Assim, como o Ivon, conheci grandes figuras que me fizeram entender como se comportavam algumas pessoas que só conheço de ouvir contar. De certa forma, isso me deu “super poderes”, já que adentro uma residência e – muitas vezes – sei quem passou por ali, décadas antes. Quando caminho por uma rua, quase consigo ouvir o choque das rodas de madeira das carroças contra o calçamento de pedras e entendo porque o seu trajeto é sinuoso ou possui construções com determinado tipo de arquitetura. Daí, a importância de uma cidade cuidar do seu patrimônio: ruas, monumentos, fotografias e documentos contam histórias e nos ajudam a compreender quem somos e para onde estamos indo.

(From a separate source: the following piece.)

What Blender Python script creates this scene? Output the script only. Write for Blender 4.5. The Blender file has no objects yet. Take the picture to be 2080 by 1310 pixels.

Coroação de Nossa Senhora.

Na residência onde viveu o senhor Cyro de Luna, juiz que casou Elis Regina e grande escritor local, me reuni com os amigos do seu filho, Cyrinho, para ouvir histórias que ninguém mais conta. No bar do Dija, fiz amizade com o Jader e com o Cajo, dois sábios que, ao partir, criaram uma imensa lacuna na vida daqueles que o conheceram e que puderam passar horas ouvindo memórias que, um dia, viveram ou ouviram alguém contar. Naquele mesmo ambiente, tive a oportunidade de tomar uma cervejinha com o Monsenhor José, ouvir os seus causos e aventuras. Pessoas assim são cada vez mais raras de se encontrar. Aos poucos, vão deixando a linha de frente e abrindo espaço para os que chegaram em seguida. Eu que já ouvi histórias contadas pelo doutor Caponi, Orozimbo, Carlos Alberto Campos do Amaral, Chico da Maíza, Zé Gumercindo, Manuel Colchete, Haidee Cabral, meu pai e tantas outras personalidades que também colecionavam memórias, percebo que muitas recordações vão se perdendo. Aos poucos, aquelas pessoas curiosas que tiveram o interesse de ouvir as recordações dos seus antepassados vão indo embora, muitas vezes sem registrar o que aprenderam.

José Pinto Vilela, Maximiano de Lemos, José Moreira da Costa e Alfredo Carneiro.

Com as dificuldades comuns a todo jornal do interior, seguimos nessa cachaça chamada “Empório de Notícias” que, em breve, completará 17 anos. Com o apoio de algumas entidades, empresas e pessoas que compreendem a importância do registro, vamos seguindo, aos trancos e barrancos, com o objetivo de manter a chama acesa, num mundo cercado de informações rápidas, redes sociais e dancinhas de Tik Tok. Mesmo mundo em que, da noite para o dia, páginas de internet desaparecem, aplicativos deixam de funcionar e resta, apenas, aquilo que foi impresso. Enquanto for possível, seguimos com este trabalho onde o foco é sempre o cotidiano local. Costumo dizer aos articulistas: “Para falar sobre o mundo, há pessoas muito melhores do que nós. Nossa missão é relatar as memórias e notícias de nossa comunidade.” Que surjam, cada vez mais, novos contadores de histórias e apoiadores. Viva Santa Rita!